Journey 2: The Mysterious Island
By Brian Eggert |
Every few years, Michael Caine sullies his good name with some inexplicable, out-of-left-field role that not only raises eyebrows but forces us to wonder if he’s having a laugh at our expense. Back in the 1970s, he followed a string of greats like Sleuth and The Man Who Would Be King with that cornball Irwin Allen killer bee flick The Swarm. In the ‘80s, he followed tour de force roles in Sidney Lumet’s Deathtrap and Woody Allen’s Hannah and Her Sisters with a shameful part in Jaws: The Revenge (you remember, the one where they kill the shark by ramming it with a boat). In the ‘90s, there was the Steven Seagal actioner On Deadly Ground; in the ‘00s, Goldmember. This decade, between appearing in prestigious Christopher Nolan films, comes Caine’s unfathomable role in Journey 2: The Mysterious Island, the unnecessary sequel to 2008’s Journey to the Center of the Earth 3-D.
Loosely based on the Jules Verne classic, The Mysterious Island features only one of the characters from the previous movie, Josh Hutcherson’s Sean Anderson. When the movie opens, Sean’s uncle, played by Brendan Fraser before, is nowhere to be found. The troubled teen Sean now lives with his mother (Kristin Davis) and his stepfather Hank (Dwayne Johnson, still sporting his extra heft from Fast Five), and he believes that his adventurer grandfather has found the mysterious island from Verne’s text. If you recall from the first movie, everyone in the Anderson family believes that Verne’s books were not works of fiction; rather, they were fiction written around real-life places. Here, we discover not only that The Mysterious Island is real, but that it’s also the same island referenced in Treasure Island, Gulliver’s Travels, and countless tales about Atlantis. Topping off the pseudo-nautical story with hints of 20,000 Leagues Under the Sea, screenwriters Brian and Mark Gunn overload the material. What, Verne’s book didn’t have enough imagination for you?
Anyway, in a desperate attempt to bond with Sean, struggling stepdad Hank agrees to take Sean down to the South Pacific, where encoded radio transmissions hint that Sean’s grandfather has found Verne’s island from the book. After a bumpy ride and crash landing in a jalopy-of-a-helicopter piloted by Palauan local Gabato (Luiz Guzman) and his daughter Kailani (Vanessa Hudgens), Sean and Hank lead their foursome into the jungle to face dinosaur-sized lizards and insects. As Sean so bluntly explains, the island’s biogeography is in reverse; that which is big in the normal world is small here—hence massive butterflies and birds, but elephants the size of a lap dog. Enter jungle survivor Alexander Anderson (Caine), Sean’s grandpa, who has miraculously survived for years on this island by himself. But, just as in the first movie, there’s no time to explore this extraordinary world, since some contrived natural disaster looms and forces our heroes to hightail it through the scenery in about 90 minutes.

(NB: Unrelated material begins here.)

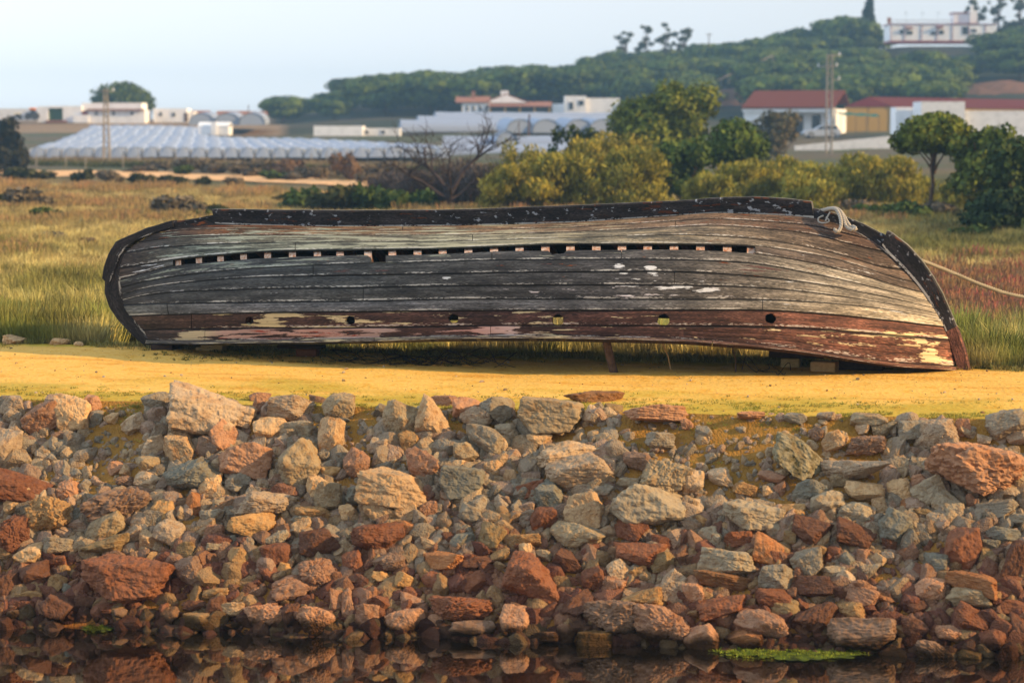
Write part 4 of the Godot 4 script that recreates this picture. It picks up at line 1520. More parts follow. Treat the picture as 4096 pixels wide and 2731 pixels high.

Caine’s character engages Hank in some playful jibes that make for some slight laughs, but mostly Caine keeps adults in the audience tickled by his blithe presence, and the sheer lunacy of seeing this 78-year-old actor riding a giant bee or swimming in underwater scenes. Everyone else is on autopilot: Johnson flexes his pectorals in a funny if stupid scene (fortunately, he forgoes his eyebrow trick), but it’s impossible to take the movie’s attempts at family drama seriously with that massive frame of his. Johnson’s muscle-bound character would’ve been better suited to an actor whose arms didn’t weigh more than the combined weight of his costars. Guzman propels obnoxious comic relief by acting like a buffoon, hooting and hollering over every little thing. Hudgens is the intended sex appeal in her skin-tight shirt, given the camera’s habit of lingering on her breasts. But strangely enough, the movie feels like a vehicle for Hutcherson, the young actor from The Kids Are All Right who will inevitably become a mega-star after The Hunger Games hits theaters.
There’s nothing about this family-friendly movie that’s outrageously offensive, but there’s nothing about it that’s particularly interesting, well-executed, or inventively conceived either. It’s a mishmash of science-fiction ideas blended together by director Brad Peyton in a CGI blob of bright colors and fantastical creatures. Subpar effects render the movie’s creatures with videogame realism. 3-D won’t likely improve the experience. My 2-D screening was, on the whole, gorgeous for its vividness, in an impressive-for-Syfy sort of way; darkening the movie with 3-D glasses will only make matters worse. With hints of Jurassic Park, Honey I Shrunk the Kids, and even Avatar thrown in the mix, youngsters who don’t know any better may have fun watching the island’s monsters and pretty colors and simplistic storyline, but those of us who know better roll our eyes at the promise of a lunar-bound sequel. Ah well, at least the movie is keeping Michael Caine well-paid.